ICEL, the International Commission for Emotivism in the Liturgy?

Sankt Gallen, Stiftsbibliothek, 390, p. 84 (c. 980+)
How the heck do you get from
Domini est terra et plenitudo eius; venite, adoremus eum 
The earth is the Lord's and the fulness thereof; come, let us adore him
to
Come, let us worship God who holds the world and its wonders in his creating hand 
(Antiphon to the Invitatory, Saturday, Weeks 1 and 3)?
Or to
Come, let us worship God who brings the world and its wonders from darkness into light 
(not yet sure where this one comes from, but see, if not the Liturgy of the hours itself, then at least DivineOffice.org)?

Friday, September 1, 2017

"The Christian can accept a fact which is incompatible with Christianity: he cannot accept a theory which is incompatible with Christianity."

     T. S. Eliot, "The Christian in the modern world," a previously unpublished lecture "delivered at the annual meeting of the Church Union Literature Association at Church House on January 31, 1935."  "Outside the catacombs," Times literary supplement no. _____ (July 7, 2017):  16 (16-18).  Eliot is discussing the distinction between "support[ing] a system which is in existence," and "giv[ing] assent to one which is as yet ideal," namely either Communism or Fascism.

"What ideological and semantic shifts might achieve better results, by enrolling everyone in a more productive dialogue?"

"Like Gay, when attempting to discuss white privilege, Eddo-Lodge encounters denial and defensivenessthis is, she says, 'one of the reasons why I stopped talking to white people about race.  Trying to convince stony faces of disbelief has never appealed to me.'  Gay is more circumspect.  'We need to stop playing Privilege or Oppression Olympics', she says, 'because we'll never get anywhere until we find more effective ways of talking about difference.  Indeed, Eddo-Lodge nuances her own stance:  'I am also an insider in so many ways.  I am university-educated, able-bodied, and I speak and write in ways very similar to those I criticize.'  This begs the question:  if we accept that privilege is 'relative and contextual', as [Roxanne] Gay suggests, do we need to re-examine the notion and naming of white privilege?  What ideological and semantic shifts might achieve better results, by enrolling everyone in a more productive dialogue?"

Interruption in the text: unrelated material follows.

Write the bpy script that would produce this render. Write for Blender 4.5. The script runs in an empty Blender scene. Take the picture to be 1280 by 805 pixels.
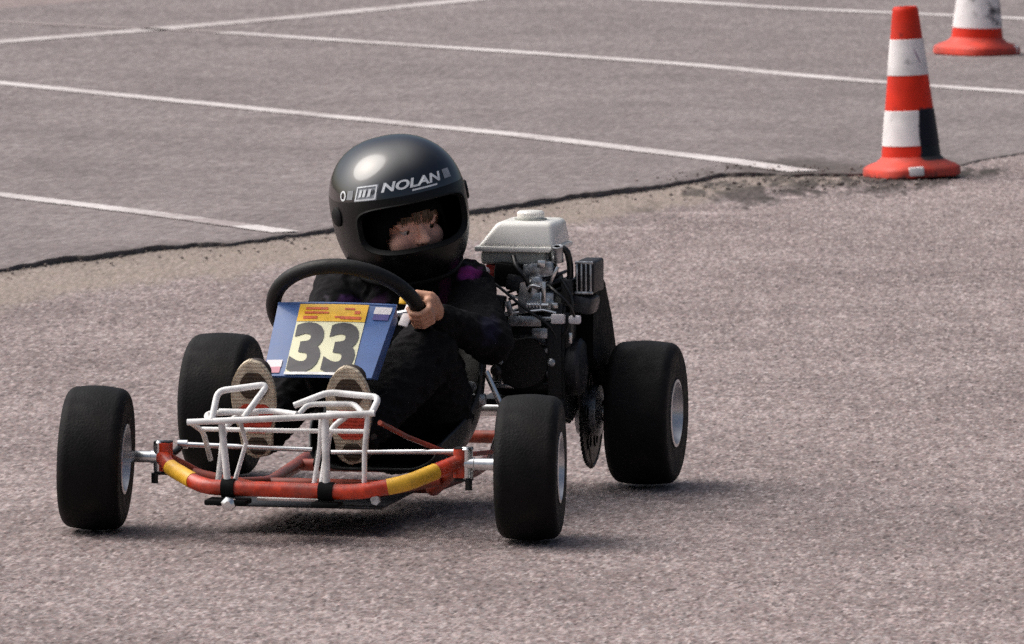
import bpy, bmesh, math, random
import numpy as np
from mathutils import Vector, Matrix, Quaternion, noise
random.seed(7); rng = np.random.default_rng(11)
V = Vector; R = math.radians; PI = math.pi
sc = bpy.context.scene
col = sc.collection

# ------------------------------------------------------------------ camera numbers (telephoto, eye height)
F_PX, Y_HOR, CAM_H = 9500.0, -450.0, 1.575          # in the photo's 1280 x 805 pixels
PITCH = math.atan((402.5 - Y_HOR) / F_PX)
def ground_at(u, v, z=0.0):
    c, s = math.cos(PITCH), math.sin(PITCH)
    d = V((u - 640, c*F_PX + s*(402.5 - v), -s*F_PX + c*(402.5 - v)))
    return V((0, 0, CAM_H)) + d*((z - CAM_H)/d.z)

# ------------------------------------------------------------------ materials
def nt(name):
    m = bpy.data.materials.new(name); m.use_nodes = True
    n = m.node_tree.nodes; l = m.node_tree.links
    return m, n, l, n['Principled BSDF']
def mat(name, c, rough=0.5, metal=0.0, var=0.25, scale=40.0, bump=0.0, bscale=None, coat=0.0, spec=0.5, dirt=0.0, sheen=0.0, attr=None, soot=None):
    m, n, l, b = nt(name)
    tc = n.new('ShaderNodeTexCoord')
    nz = n.new('ShaderNodeTexNoise'); nz.inputs['Scale'].default_value = scale; nz.inputs['Detail'].default_value = 6
    l.new(tc.outputs['Object'], nz.inputs['Vector'])
    rp = n.new('ShaderNodeMapRange'); rp.inputs[1].default_value = .3; rp.inputs[2].default_value = .7
    rp.inputs[3].default_value = 1 - var; rp.inputs[4].default_value = 1 + var
    l.new(nz.outputs['Fac'], rp.inputs['Value'])
    mul = n.new('ShaderNodeVectorMath'); mul.operation = 'MULTIPLY'
    if attr:
        at = n.new('ShaderNodeAttribute'); at.attribute_name = attr
        l.new(at.outputs['Color'], mul.inputs[0])
    else:
        mul.inputs[0].default_value = c[:3]
    l.new(rp.outputs[0], mul.inputs[1])
    src = mul.outputs[0]
    if dirt > 0:
        n2 = n.new('ShaderNodeTexNoise'); n2.inputs['Scale'].default_value = scale*.3; n2.inputs['Detail'].default_value = 8
        l.new(tc.outputs['Object'], n2.inputs['Vector'])
        r2 = n.new('ShaderNodeMapRange'); r2.inputs[1].default_value = .48; r2.inputs[2].default_value = .68
        r2.inputs[4].default_value = dirt
        l.new(n2.outputs['Fac'], r2.inputs['Value'])
        mx = n.new('ShaderNodeMix'); mx.data_type = 'RGBA'
        l.new(r2.outputs[0], mx.inputs['Factor']); l.new(src, mx.inputs['A'])
        mx.inputs['B'].default_value = (.07, .055, .045, 1)
        src = mx.outputs['Result']
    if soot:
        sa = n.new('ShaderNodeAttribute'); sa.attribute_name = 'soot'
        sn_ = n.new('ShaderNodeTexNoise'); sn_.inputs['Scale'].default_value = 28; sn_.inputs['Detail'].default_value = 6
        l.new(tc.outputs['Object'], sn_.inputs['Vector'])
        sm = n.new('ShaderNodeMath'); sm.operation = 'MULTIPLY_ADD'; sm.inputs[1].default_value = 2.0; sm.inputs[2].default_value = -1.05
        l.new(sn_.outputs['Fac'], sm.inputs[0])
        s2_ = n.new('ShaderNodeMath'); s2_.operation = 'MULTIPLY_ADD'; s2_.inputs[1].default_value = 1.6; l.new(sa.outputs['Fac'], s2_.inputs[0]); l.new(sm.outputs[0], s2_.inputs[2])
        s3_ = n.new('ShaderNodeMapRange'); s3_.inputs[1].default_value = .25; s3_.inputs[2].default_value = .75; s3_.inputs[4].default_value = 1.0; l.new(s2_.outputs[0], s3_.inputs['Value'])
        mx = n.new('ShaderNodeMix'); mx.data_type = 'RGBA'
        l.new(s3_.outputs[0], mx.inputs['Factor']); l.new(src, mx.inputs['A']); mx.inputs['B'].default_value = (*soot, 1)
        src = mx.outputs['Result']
    l.new(src, b.inputs['Base Color'])
    rr = n.new('ShaderNodeMapRange'); rr.inputs[1].default_value = .3; rr.inputs[2].default_value = .7
    rr.inputs[3].default_value = max(.03, rough - .1); rr.inputs[4].default_value = min(1, rough + .12)
    l.new(nz.outputs['Fac'], rr.inputs['Value']); l.new(rr.outputs[0], b.inputs['Roughness'])
    b.inputs['Metallic'].default_value = metal
    b.inputs['Specular IOR Level'].default_value = spec
    b.inputs['Coat Weight'].default_value = coat; b.inputs['Coat Roughness'].default_value = .06
    b.inputs['Sheen Weight'].default_value = sheen
    if bump > 0:
        nb = n.new('ShaderNodeTexNoise'); nb.inputs['Scale'].default_value = bscale or scale*3; nb.inputs['Detail'].default_value = 4
        l.new(tc.outputs['Object'], nb.inputs['Vector'])
        bp = n.new('ShaderNodeBump'); bp.inputs['Strength'].default_value = bump; bp.inputs['Distance'].default_value = .002
        l.new(nb.outputs['Fac'], bp.inputs['Height']); l.new(bp.outputs[0], b.inputs['Normal'])
    return m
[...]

     Bernardine Evaristo, "Check your privilege:  a provocative argument about race relations," Times literary supplement no. ____ (July 7, 2017):  12.

Sunday, August 27, 2017

The "'structural' sin of modern liberal cultures"

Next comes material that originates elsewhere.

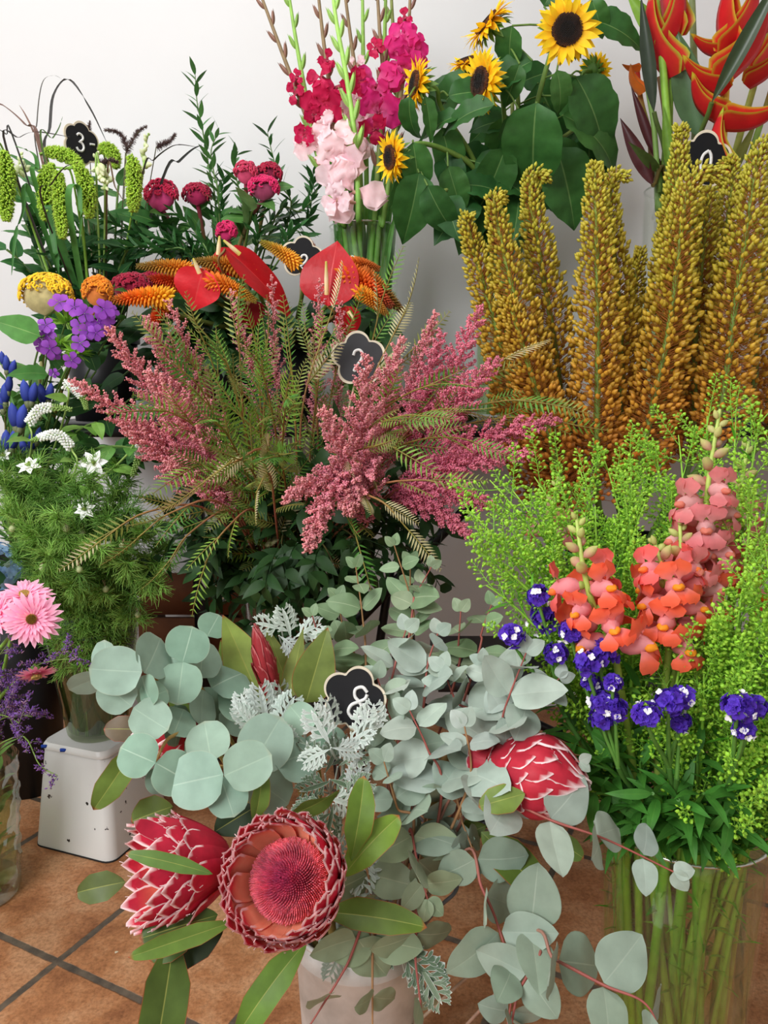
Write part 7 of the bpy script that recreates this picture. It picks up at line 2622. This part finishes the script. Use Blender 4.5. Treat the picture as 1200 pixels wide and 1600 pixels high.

"the peculiarity of our age lies precisely in its ability to render invisible, as it were, the primacy it accords to relations of power, through its claim of a technology or technical expertise or institutional procedures considered 'neutral' 'in themselves,' and thereby supposedly equally open to moral or immoral use.  Our age's distinctive 'imbecilism,' in other words, consists in its ignorance of the more basicontological-theologicalsense in which a false primacy of power-relations is  hidden already in this claim of neutrality."

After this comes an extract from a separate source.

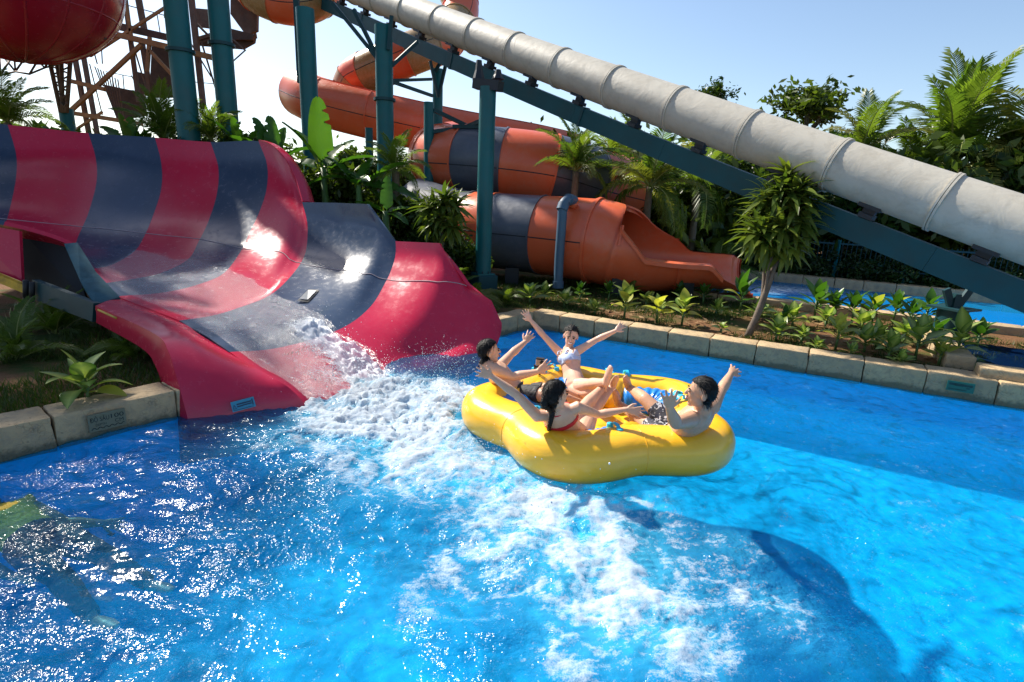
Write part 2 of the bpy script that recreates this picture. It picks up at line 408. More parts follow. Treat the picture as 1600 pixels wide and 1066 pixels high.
for px, py, r_, a in FOAM:
    x0, y0 = wpt(px, py); den = den+a*np.exp(-(((X-x0)/r_)**2+((Y-y0)/r_)**2))
den = (1-np.exp(-den*.85))*(.90+.10*sstep(3.2, 5.0, Y))
wx = fbm(X*.8, Y*.8, 3, 21)*.5; wy = fbm(X*.8, Y*.8, 3, 25)*.5    # slow swirls
w2x = wx+fbm(X*3.1, Y*3.1, 4, 23, .7)*.20; w2y = wy+fbm(X*3.1, Y*3.1, 4, 27, .7)*.20   # ragged edges
cel = fbm((X+w2x)*2.3, (Y+w2y)*2.3, 6, 41, .68)
rid = 1-np.abs(fbm((X+w2x)*2.0, (Y+w2y)*2.0, 5, 31, .62))*2.6
lac = np.clip(1-np.abs(fbm((X+w2x)*3.4, (Y+w2y)*3.4, 4, 37, .6))*4.2, 0, 1)*sstep(.10, .45, den)
lac2 = np.clip(1-np.abs(fbm((X+w2x)*8.5, (Y+w2y)*8.5, 3, 39, .6))*3.8, 0, 1)*sstep(.18, .6, den)
lip = np.exp(-(((X-wpt(600, 625)[0])/1.0)**2+((Y-wpt(600, 625)[1])/1.0)**2))
foam = np.clip(1.05*den-.37+.75*cel*sstep(.05, .4, den)+.62*lip*den+.34*lac*np.clip(.4+rid, 0, 1)+.30*lac2, 0, 1.25)
stray = np.clip(fbm(X*3.2+wx*3, Y*3.2+wy*3, 4, 51, .6)-.34, 0, 1)*1.1*sstep(8.5, 5, Y)*sstep(-2.5, -.8, X)
foam = np.clip(foam+stray*.4, 0, 1.3)
wave = .055*fbm(X*.7+3, Y*.9, 2, 61)+.040*fbm(X*1.7, Y*2.2+X*.4, 3, 65)+.013*fbm(X*5+wx*4, Y*6+wy*4, 3, 71)
calm = 1-.65*sstep(5.6, 7.4, Y+.55*X)
# the swell pushed away by the raft runs off to the right
pa = np.array(wpt(1231, 735)); pb = np.array(wpt(1600, 955)); tv = (pb-pa)/np.linalg.norm(pb-pa); nv = np.array((-tv[1], tv[0]))
sv = (X-pa[0])*nv[0]+(Y-pa[1])*nv[1]; su = (X-pa[0])*tv[0]+(Y-pa[1])*tv[1]; sv = sv+.10*np.sin(su*2.1)+.3*wx
swell = .06*np.exp(-(sv/.36)**2)-.035*np.exp(-((sv+.7)/.45)**2)
swell = swell*sstep(-.6, .2, su)*sstep(6, 2.5, su)
Z = wave*calm*(1+.9*den)+swell+.016*np.clip(foam, 0, 1)*(.5+cel)*den+.022*den*fbm((X+w2x)*4.5, (Y+w2y)*4.5, 5, 91, .68)+.05*den**2*fbm(X*2.6, Y*2.6, 3, 93)+lip*.07*cel
halo = np.clip(den*1.0+.35*stray, 0, 1)
V = np.stack([X, Y, Z], -1).reshape(-1, 3); Fq = grid_faces(len(xs), len(ys))
cx = V[Fq].mean(1)
def inside(poly, p):
    c = np.zeros(len(p), bool); n = len(poly)
    for i in range(n):
        a, b2 = poly[i], poly[(i+1) % n]
        k = ((a[1] > p[:, 1]) != (b2[1] > p[:, 1])) & (p[:, 0] < (b2[0]-a[0])*(p[:, 1]-a[1])/(b2[1]-a[1]+1e-12)+a[0]); c ^= k
    return c
Fq = Fq[inside(off(pool, .09), cx)]
used = np.unique(Fq); remap = np.full(len(V), -1); remap[used] = np.arange(len(used))
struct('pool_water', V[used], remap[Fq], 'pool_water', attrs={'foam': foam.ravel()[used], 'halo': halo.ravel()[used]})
def water_z(x, y):
    i = min(max(int(np.searchsorted(xs, x)), 0), len(xs)-1); j = min(max(int(np.searchsorted(ys, y)), 0), len(ys)-1); return Z[i, j]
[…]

     David L. Schindler, "The meaning of the human in a technological age:  Homo faber, Homo sapiens, Homo amans," Communio:  international Catholic review 26, no. 1 (Spring 1999):  90-91 (80-103).
what is most objectionable about 'proceduralism' is not so much that it grants priority to (putatively empty) form over substance, but that the priority it grants to form itself already hiddenly contains (however unwittingly) the substance of mechanism.  'Empty' procedures are exactly the mechanized hence dumb procedures that Bernanos saw as the content of imbecilism.
     . . . an appeal to 'formal' institutional procedures and freedom of choice as the primary means for putting forward a genuinely creaturely notion of the self just so far already embodies (however hiddenly and unwittingly) a contrary, technological notion of the self.  Here, then, we see the peculiar difficulty in dealing with modern technological problems:  those who would offer a solution to these problems characteristically appeal to methods that imply a primacy of the (mechanistic) anthropology-ontology which, at the most basic (objective) level, generates the problems in the first place. . . .
     . . . particular attention must be given to the distinct way in which modern liberal societies conceal their (ontological-spiritual) ambiguity and indeed 'voluntarize-privatize' their sin:  that is, by claiming to have carved out 'public-institutional-technical-procedural' space empty in principle of any ('evil') ideology, leaving evil to be exhaustively identified with an always (supposedly) private abuse of freedom [(99-101)].

Hope springs eternal

"Believers told each other stories of how Hitler carryied a well-thumbed New Testament in his vest pocket.  Even in 1941, a rumor spread 'that Hitler had experienced a conversion [and] now confesses the Christian faith.'"

     Alec Ryrie, Protestants:  the faith that made the modern world (New York:  Viking, 2017), 273, citing The Third Reich and the Christian churches, ed. Peter Matheson (Edinburgh:  T & T Clark, 1981), 96.  This is followed immediately by the section on the German Christians, whose "de-Judaized Bible," the Botschaft Gottes (Weimar:  Verlag Deutsche Christen, 1940), got it nowhere with the Nazis (273-277).